### [INFORMATION PROVIDED]
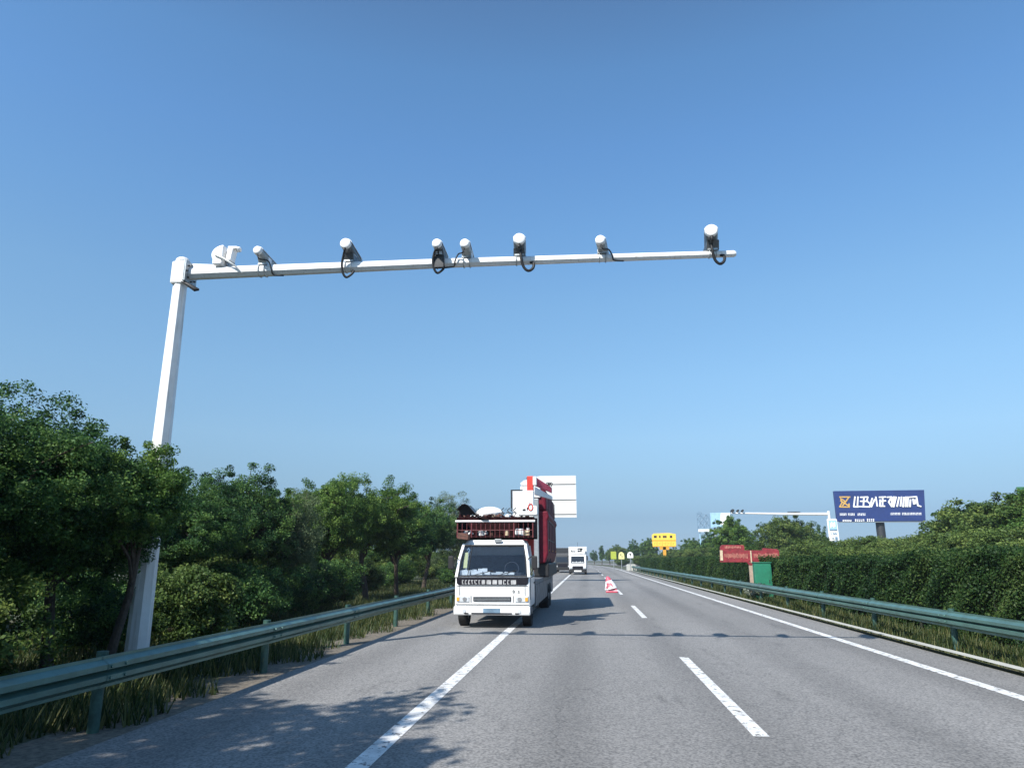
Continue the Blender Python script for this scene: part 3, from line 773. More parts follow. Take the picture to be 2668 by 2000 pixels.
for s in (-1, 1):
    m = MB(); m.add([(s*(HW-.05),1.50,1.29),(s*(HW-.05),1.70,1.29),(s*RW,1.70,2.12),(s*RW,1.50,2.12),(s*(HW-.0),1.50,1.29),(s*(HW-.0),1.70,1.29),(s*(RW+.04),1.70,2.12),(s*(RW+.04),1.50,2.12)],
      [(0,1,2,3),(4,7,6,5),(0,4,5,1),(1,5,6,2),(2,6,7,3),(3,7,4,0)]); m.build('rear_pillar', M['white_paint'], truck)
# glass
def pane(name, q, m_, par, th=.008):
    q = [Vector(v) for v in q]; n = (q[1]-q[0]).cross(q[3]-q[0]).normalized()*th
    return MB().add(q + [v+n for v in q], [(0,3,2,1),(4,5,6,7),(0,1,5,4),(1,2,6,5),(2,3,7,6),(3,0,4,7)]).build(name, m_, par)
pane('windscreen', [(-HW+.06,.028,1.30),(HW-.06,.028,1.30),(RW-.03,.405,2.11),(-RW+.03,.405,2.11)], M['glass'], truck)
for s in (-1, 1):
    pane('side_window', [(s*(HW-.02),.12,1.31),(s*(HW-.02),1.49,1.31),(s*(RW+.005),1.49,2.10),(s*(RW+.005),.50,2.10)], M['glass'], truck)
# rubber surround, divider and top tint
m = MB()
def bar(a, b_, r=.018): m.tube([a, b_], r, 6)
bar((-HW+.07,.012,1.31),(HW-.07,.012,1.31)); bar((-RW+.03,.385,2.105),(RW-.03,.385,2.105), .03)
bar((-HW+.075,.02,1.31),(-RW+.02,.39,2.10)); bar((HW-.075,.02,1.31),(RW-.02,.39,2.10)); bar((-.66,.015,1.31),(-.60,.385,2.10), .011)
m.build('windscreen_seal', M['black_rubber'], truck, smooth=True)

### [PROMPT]
Give the material again exactly as it is, but keep the pictures out.

### [SOLVED PROBLEM]
Continue the Blender Python script for this scene: part 3, from line 773. More parts follow. Take the picture to be 2668 by 2000 pixels.
for s in (-1, 1):
    m = MB(); m.add([(s*(HW-.05),1.50,1.29),(s*(HW-.05),1.70,1.29),(s*RW,1.70,2.12),(s*RW,1.50,2.12),(s*(HW-.0),1.50,1.29),(s*(HW-.0),1.70,1.29),(s*(RW+.04),1.70,2.12),(s*(RW+.04),1.50,2.12)],
      [(0,1,2,3),(4,7,6,5),(0,4,5,1),(1,5,6,2),(2,6,7,3),(3,7,4,0)]); m.build('rear_pillar', M['white_paint'], truck)
# glass
def pane(name, q, m_, par, th=.008):
    q = [Vector(v) for v in q]; n = (q[1]-q[0]).cross(q[3]-q[0]).normalized()*th
    return MB().add(q + [v+n for v in q], [(0,3,2,1),(4,5,6,7),(0,1,5,4),(1,2,6,5),(2,3,7,6),(3,0,4,7)]).build(name, m_, par)
pane('windscreen', [(-HW+.06,.028,1.30),(HW-.06,.028,1.30),(RW-.03,.405,2.11),(-RW+.03,.405,2.11)], M['glass'], truck)
for s in (-1, 1):
    pane('side_window', [(s*(HW-.02),.12,1.31),(s*(HW-.02),1.49,1.31),(s*(RW+.005),1.49,2.10),(s*(RW+.005),.50,2.10)], M['glass'], truck)
# rubber surround, divider and top tint
m = MB()
def bar(a, b_, r=.018): m.tube([a, b_], r, 6)
bar((-HW+.07,.012,1.31),(HW-.07,.012,1.31)); bar((-RW+.03,.385,2.105),(RW-.03,.385,2.105), .03)
bar((-HW+.075,.02,1.31),(-RW+.02,.39,2.10)); bar((HW-.075,.02,1.31),(RW-.02,.39,2.10)); bar((-.66,.015,1.31),(-.60,.385,2.10), .011)
m.build('windscreen_seal', M['black_rubber'], truck, smooth=True)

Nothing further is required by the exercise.